─── INFORMATION SHOWN

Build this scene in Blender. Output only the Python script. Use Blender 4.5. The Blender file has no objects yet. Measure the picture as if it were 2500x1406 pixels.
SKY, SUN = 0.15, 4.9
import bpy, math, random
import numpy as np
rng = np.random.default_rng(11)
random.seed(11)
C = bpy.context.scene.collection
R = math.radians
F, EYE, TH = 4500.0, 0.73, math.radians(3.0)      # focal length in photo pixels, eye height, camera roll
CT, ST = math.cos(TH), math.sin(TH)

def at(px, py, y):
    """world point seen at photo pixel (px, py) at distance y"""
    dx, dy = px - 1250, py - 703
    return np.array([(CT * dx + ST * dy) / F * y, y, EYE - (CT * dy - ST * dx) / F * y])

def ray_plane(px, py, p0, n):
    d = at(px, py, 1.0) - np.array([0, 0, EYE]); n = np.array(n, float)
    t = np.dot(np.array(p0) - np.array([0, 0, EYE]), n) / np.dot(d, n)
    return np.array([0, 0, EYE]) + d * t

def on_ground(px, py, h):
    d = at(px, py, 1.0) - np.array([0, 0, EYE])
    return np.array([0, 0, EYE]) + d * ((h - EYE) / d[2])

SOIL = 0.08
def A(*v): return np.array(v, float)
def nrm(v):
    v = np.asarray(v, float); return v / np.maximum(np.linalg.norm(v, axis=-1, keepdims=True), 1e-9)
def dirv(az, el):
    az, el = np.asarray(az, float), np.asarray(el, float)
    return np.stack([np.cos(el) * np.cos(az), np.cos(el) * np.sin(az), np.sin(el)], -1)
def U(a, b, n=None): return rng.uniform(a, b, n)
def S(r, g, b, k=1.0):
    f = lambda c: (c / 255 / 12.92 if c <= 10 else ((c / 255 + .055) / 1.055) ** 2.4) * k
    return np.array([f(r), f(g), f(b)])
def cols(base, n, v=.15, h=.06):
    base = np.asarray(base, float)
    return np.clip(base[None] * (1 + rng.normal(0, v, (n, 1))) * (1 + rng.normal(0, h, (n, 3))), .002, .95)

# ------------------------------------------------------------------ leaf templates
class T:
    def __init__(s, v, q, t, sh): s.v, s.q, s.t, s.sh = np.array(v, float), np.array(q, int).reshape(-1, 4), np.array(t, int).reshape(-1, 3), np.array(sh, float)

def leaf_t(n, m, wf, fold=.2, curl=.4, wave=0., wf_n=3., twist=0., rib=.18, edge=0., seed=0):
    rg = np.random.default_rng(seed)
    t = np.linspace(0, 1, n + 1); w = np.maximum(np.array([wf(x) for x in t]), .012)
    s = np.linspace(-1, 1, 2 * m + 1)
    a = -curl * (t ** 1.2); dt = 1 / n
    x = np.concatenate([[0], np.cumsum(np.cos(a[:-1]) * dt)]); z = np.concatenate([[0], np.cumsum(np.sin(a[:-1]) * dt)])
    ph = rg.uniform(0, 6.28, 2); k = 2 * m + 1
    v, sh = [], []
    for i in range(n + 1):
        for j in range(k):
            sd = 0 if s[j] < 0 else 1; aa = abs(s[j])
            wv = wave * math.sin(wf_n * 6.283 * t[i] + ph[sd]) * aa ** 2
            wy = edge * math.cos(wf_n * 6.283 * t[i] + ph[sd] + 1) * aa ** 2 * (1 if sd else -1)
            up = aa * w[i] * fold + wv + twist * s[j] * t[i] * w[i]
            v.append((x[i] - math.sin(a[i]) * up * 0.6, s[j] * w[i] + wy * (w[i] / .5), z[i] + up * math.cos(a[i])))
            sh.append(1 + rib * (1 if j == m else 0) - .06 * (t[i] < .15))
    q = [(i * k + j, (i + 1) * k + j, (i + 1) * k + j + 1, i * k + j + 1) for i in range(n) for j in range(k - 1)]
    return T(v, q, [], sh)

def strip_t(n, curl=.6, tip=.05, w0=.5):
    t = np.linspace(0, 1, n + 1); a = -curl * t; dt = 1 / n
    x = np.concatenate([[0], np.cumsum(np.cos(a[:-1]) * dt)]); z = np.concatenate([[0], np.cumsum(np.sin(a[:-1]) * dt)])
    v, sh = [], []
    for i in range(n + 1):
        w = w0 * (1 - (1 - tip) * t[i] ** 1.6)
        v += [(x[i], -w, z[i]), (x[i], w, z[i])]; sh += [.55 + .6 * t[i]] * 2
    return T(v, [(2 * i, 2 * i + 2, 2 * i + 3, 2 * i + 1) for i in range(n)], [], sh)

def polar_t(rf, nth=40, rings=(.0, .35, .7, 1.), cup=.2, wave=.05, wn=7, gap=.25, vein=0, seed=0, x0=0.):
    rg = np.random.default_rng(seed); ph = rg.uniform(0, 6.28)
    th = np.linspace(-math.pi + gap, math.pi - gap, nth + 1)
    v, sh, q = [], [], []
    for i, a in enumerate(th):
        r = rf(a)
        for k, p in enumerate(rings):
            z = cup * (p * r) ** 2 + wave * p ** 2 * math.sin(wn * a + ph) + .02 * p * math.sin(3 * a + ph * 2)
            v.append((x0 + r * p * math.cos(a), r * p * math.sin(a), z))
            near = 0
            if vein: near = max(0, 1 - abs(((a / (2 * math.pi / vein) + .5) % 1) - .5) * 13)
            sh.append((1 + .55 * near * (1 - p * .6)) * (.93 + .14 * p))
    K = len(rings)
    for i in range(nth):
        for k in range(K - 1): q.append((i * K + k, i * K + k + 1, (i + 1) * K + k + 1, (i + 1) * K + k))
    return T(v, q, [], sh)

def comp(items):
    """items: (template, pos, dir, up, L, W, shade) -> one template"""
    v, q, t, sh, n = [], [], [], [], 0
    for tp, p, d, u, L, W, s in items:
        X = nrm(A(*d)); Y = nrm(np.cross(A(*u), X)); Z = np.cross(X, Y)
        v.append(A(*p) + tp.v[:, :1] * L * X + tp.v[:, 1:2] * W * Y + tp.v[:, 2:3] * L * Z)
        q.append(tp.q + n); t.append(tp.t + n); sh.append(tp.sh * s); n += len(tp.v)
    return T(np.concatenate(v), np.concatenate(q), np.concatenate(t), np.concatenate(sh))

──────

SHORT PROBLEM: Word for word, write out the data.

RESPONSE TO THE TASK:
Build this scene in Blender. Output only the Python script. Use Blender 4.5. The Blender file has no objects yet. Measure the picture as if it were 2500x1406 pixels.
SKY, SUN = 0.15, 4.9
import bpy, math, random
import numpy as np
rng = np.random.default_rng(11)
random.seed(11)
C = bpy.context.scene.collection
R = math.radians
F, EYE, TH = 4500.0, 0.73, math.radians(3.0)      # focal length in photo pixels, eye height, camera roll
CT, ST = math.cos(TH), math.sin(TH)

def at(px, py, y):
    """world point seen at photo pixel (px, py) at distance y"""
    dx, dy = px - 1250, py - 703
    return np.array([(CT * dx + ST * dy) / F * y, y, EYE - (CT * dy - ST * dx) / F * y])

def ray_plane(px, py, p0, n):
    d = at(px, py, 1.0) - np.array([0, 0, EYE]); n = np.array(n, float)
    t = np.dot(np.array(p0) - np.array([0, 0, EYE]), n) / np.dot(d, n)
    return np.array([0, 0, EYE]) + d * t

def on_ground(px, py, h):
    d = at(px, py, 1.0) - np.array([0, 0, EYE])
    return np.array([0, 0, EYE]) + d * ((h - EYE) / d[2])

SOIL = 0.08
def A(*v): return np.array(v, float)
def nrm(v):
    v = np.asarray(v, float); return v / np.maximum(np.linalg.norm(v, axis=-1, keepdims=True), 1e-9)
def dirv(az, el):
    az, el = np.asarray(az, float), np.asarray(el, float)
    return np.stack([np.cos(el) * np.cos(az), np.cos(el) * np.sin(az), np.sin(el)], -1)
def U(a, b, n=None): return rng.uniform(a, b, n)
def S(r, g, b, k=1.0):
    f = lambda c: (c / 255 / 12.92 if c <= 10 else ((c / 255 + .055) / 1.055) ** 2.4) * k
    return np.array([f(r), f(g), f(b)])
def cols(base, n, v=.15, h=.06):
    base = np.asarray(base, float)
    return np.clip(base[None] * (1 + rng.normal(0, v, (n, 1))) * (1 + rng.normal(0, h, (n, 3))), .002, .95)

# ------------------------------------------------------------------ leaf templates
class T:
    def __init__(s, v, q, t, sh): s.v, s.q, s.t, s.sh = np.array(v, float), np.array(q, int).reshape(-1, 4), np.array(t, int).reshape(-1, 3), np.array(sh, float)

def leaf_t(n, m, wf, fold=.2, curl=.4, wave=0., wf_n=3., twist=0., rib=.18, edge=0., seed=0):
    rg = np.random.default_rng(seed)
    t = np.linspace(0, 1, n + 1); w = np.maximum(np.array([wf(x) for x in t]), .012)
    s = np.linspace(-1, 1, 2 * m + 1)
    a = -curl * (t ** 1.2); dt = 1 / n
    x = np.concatenate([[0], np.cumsum(np.cos(a[:-1]) * dt)]); z = np.concatenate([[0], np.cumsum(np.sin(a[:-1]) * dt)])
    ph = rg.uniform(0, 6.28, 2); k = 2 * m + 1
    v, sh = [], []
    for i in range(n + 1):
        for j in range(k):
            sd = 0 if s[j] < 0 else 1; aa = abs(s[j])
            wv = wave * math.sin(wf_n * 6.283 * t[i] + ph[sd]) * aa ** 2
            wy = edge * math.cos(wf_n * 6.283 * t[i] + ph[sd] + 1) * aa ** 2 * (1 if sd else -1)
            up = aa * w[i] * fold + wv + twist * s[j] * t[i] * w[i]
            v.append((x[i] - math.sin(a[i]) * up * 0.6, s[j] * w[i] + wy * (w[i] / .5), z[i] + up * math.cos(a[i])))
            sh.append(1 + rib * (1 if j == m else 0) - .06 * (t[i] < .15))
    q = [(i * k + j, (i + 1) * k + j, (i + 1) * k + j + 1, i * k + j + 1) for i in range(n) for j in range(k - 1)]
    return T(v, q, [], sh)

def strip_t(n, curl=.6, tip=.05, w0=.5):
    t = np.linspace(0, 1, n + 1); a = -curl * t; dt = 1 / n
    x = np.concatenate([[0], np.cumsum(np.cos(a[:-1]) * dt)]); z = np.concatenate([[0], np.cumsum(np.sin(a[:-1]) * dt)])
    v, sh = [], []
    for i in range(n + 1):
        w = w0 * (1 - (1 - tip) * t[i] ** 1.6)
        v += [(x[i], -w, z[i]), (x[i], w, z[i])]; sh += [.55 + .6 * t[i]] * 2
    return T(v, [(2 * i, 2 * i + 2, 2 * i + 3, 2 * i + 1) for i in range(n)], [], sh)

def polar_t(rf, nth=40, rings=(.0, .35, .7, 1.), cup=.2, wave=.05, wn=7, gap=.25, vein=0, seed=0, x0=0.):
    rg = np.random.default_rng(seed); ph = rg.uniform(0, 6.28)
    th = np.linspace(-math.pi + gap, math.pi - gap, nth + 1)
    v, sh, q = [], [], []
    for i, a in enumerate(th):
        r = rf(a)
        for k, p in enumerate(rings):
            z = cup * (p * r) ** 2 + wave * p ** 2 * math.sin(wn * a + ph) + .02 * p * math.sin(3 * a + ph * 2)
            v.append((x0 + r * p * math.cos(a), r * p * math.sin(a), z))
            near = 0
            if vein: near = max(0, 1 - abs(((a / (2 * math.pi / vein) + .5) % 1) - .5) * 13)
            sh.append((1 + .55 * near * (1 - p * .6)) * (.93 + .14 * p))
    K = len(rings)
    for i in range(nth):
        for k in range(K - 1): q.append((i * K + k, i * K + k + 1, (i + 1) * K + k + 1, (i + 1) * K + k))
    return T(v, q, [], sh)

def comp(items):
    """items: (template, pos, dir, up, L, W, shade) -> one template"""
    v, q, t, sh, n = [], [], [], [], 0
    for tp, p, d, u, L, W, s in items:
        X = nrm(A(*d)); Y = nrm(np.cross(A(*u), X)); Z = np.cross(X, Y)
        v.append(A(*p) + tp.v[:, :1] * L * X + tp.v[:, 1:2] * W * Y + tp.v[:, 2:3] * L * Z)
        q.append(tp.q + n); t.append(tp.t + n); sh.append(tp.sh * s); n += len(tp.v)
    return T(np.concatenate(v), np.concatenate(q), np.concatenate(t), np.concatenate(sh))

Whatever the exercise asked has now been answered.